Book Review: Mariana

Book Review: Mariana by Susanna Kearsley

The newest cover. My favorite.

Julia Beckett is an independent woman of 30, living in London and succeeding professionally as an illustrator of children’s books. Since childhood, Julia has felt a strange calling to a house in the rural English town of Exbury, and when she happens to pass by the house once again as an adult, fate intervenes. The house is for sale, Julia’s recent inheritance means that she has the wherewithal to make a spur-of-the-moment purchase, and voila! Julia is now the owner of the lovely but mysterious Greywethers.

Uprooting her London life, Julia settles in and is immediately welcomed by the locals, especially the friendly pub owner Vivien, the lord of the nearby manor, Geoffrey de Mornay, and Geoff’s best friend Iain. As she adjusts to her new surroundings, Julia begins to see a dark man on a gray horse at the edges of her property, and that’s just the beginning of strange occurrences.

Soon, Julia begins to have momentary lapses in which she slips through time.

It is difficult to describe the sensation of sliding backwards in time, of exchanging one reality for another that is just as real, just as tangible, just as familiar. I should not, perhaps, refer to it as “sliding,” since in actual fact I was thrust — abruptly and without warning — from one time to the next, as though I had walked through some shifting, invisible portal dividing the present from the past.

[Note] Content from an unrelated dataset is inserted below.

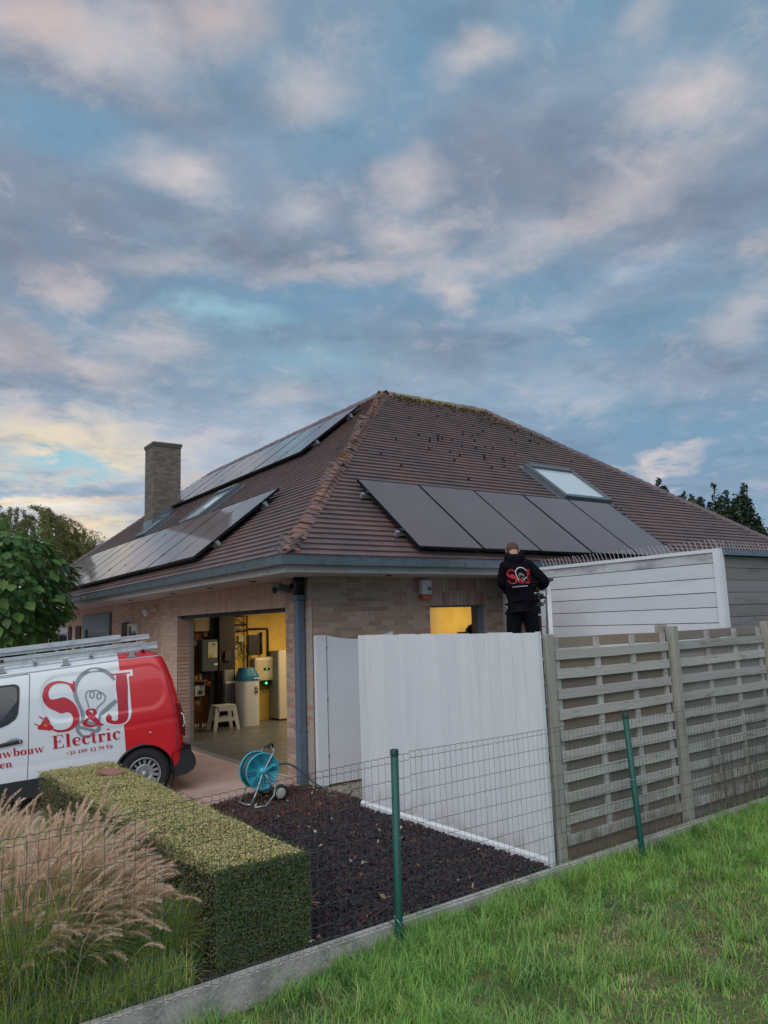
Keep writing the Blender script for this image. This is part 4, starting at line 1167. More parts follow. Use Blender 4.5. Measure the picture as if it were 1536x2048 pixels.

When she enters this alternate world, it is as a young woman named Mariana, and the time is the mid-17th century.  As Mariana, Julia relives key events from the other woman’s life, and during those spells knows no other reality – she is, in fact, Mariana. When she returns to herself, Julia remembers what she has experienced as Mariana, but cannot understand why she slips into the past or how these episodes are relevant to her own life.

With the help of her brother Tom, Julia comes to believe that she is Mariana reincarnated, destined for some as-yet-undiscovered purpose related to Mariana’s life. As Julia digs deeper, she comes to understand the love and sorrows that Mariana experienced, and must find a way to live in the present when the past holds so much that tempts her.

I’ll just come right out and say that I love the writing in Mariana. Lush and romantic, Susanna Kearsley’s writing captures the small moments and glances that build to deeper connections and passions. Rustic village life is conveyed in all its quaint charm, and yet the 1600s version of the same village is dark and mistrustful, full of superstition, plotting, and deception. As Julia explores the town, I could practically see the gardens and streams come to life, and would have liked nothing more than to wander the country lanes with her and explore the old manor house and its magnificent library.

As I read Mariana, I became enthralled by the mystery of Mariana’s past and how it could possibly intersect with Julia’s present. The alternating timeframes were so engaging that I never wanted either one to end. By the end of the book, I was completely hooked on the central romance and (without giving anything away here) felt keenly Mariana’s joys and sorrows.

My only quibble with the book is that Julia and Tom arrive at an explanation for Julia’s time slips almost immediately, never question their explanation, and indeed are proven correct pretty much off the bat, with no alternate theories or trial and error. I understand that investigating the cause of the timeslips isn’t really the point here, but it felt a bit too neat to me.

Other than that, there isn’t much that I would change about Mariana. The pace is lively, but with enough suspense and dramatic timing to keep me coming back for more. There’s a sense of impending tragedy – something must have happened to cause Mariana to need to come back across the centuries to find resolution and peace. I especially loved the main plot twist that occurs in Mariana – but again, not wanting to enter spoiler territory, I won’t say what the twist is or when it occurs.

Mariana was first published in 1994 and has been reissued several times since. Call me shallow, but what originally drew me to Susanna Kearsley’s books was the newest set of covers. I was hooked as soon as I saw The Winter Sea on a bookstore shelf, had to have it, and have since snapped up several others. Although Mariana has had several covers since its original publication, the current cover, with its sense of sensual, moody introspection, is the one that really captures the feel of the book for me.

Really, how could you not fall in love with these covers?

I’ve read two other Susanna Kearsley books, The Winter Sea and The Rose Garden. Each involves some sort of time displacement or time slippage, each for difference reasons or using different mechanisms. In all three books, the heroine experiences something inexplicable in which she is thrust into another life or another timeline; she must figure out why it happens and what is expected of her. And of course, in each of the three books, true love – a deep, abiding love that knows no boundaries of time – is at the center of the plot. The romances at the heart of the author’s writings are desperate, lovely, dangerous affairs, and the passion is palpable.

What I also appreciate and enjoy in these books is the historical element. Without feeling like a history lesson, these books manage to convey a time and place gone by. They present the drama of the day’s events, politics, and social structures in a way that feels current and vibrant, with special emphasis on the role of women in these times and the choices (or lack of choices) available to them.

Mariana is a fine example of this type of journey to the past, combined with a contemporary woman’s search for identity and meaning, and as such, is both engaging as fiction and emotionally compelling as well.

I highly recommend Mariana to anyone who enjoys historical fiction, love stories, strong female characters… and simply gorgeous English countryside. An appreciation for dashing men on horseback wouldn’t hurt either.

I have another Susanna Kearsley book, The Shadowy Horses, all queued up and ready to go on my e-reader. As soon as I get over the emotional ups and downs of Mariana, I’ll be ready to dive right in.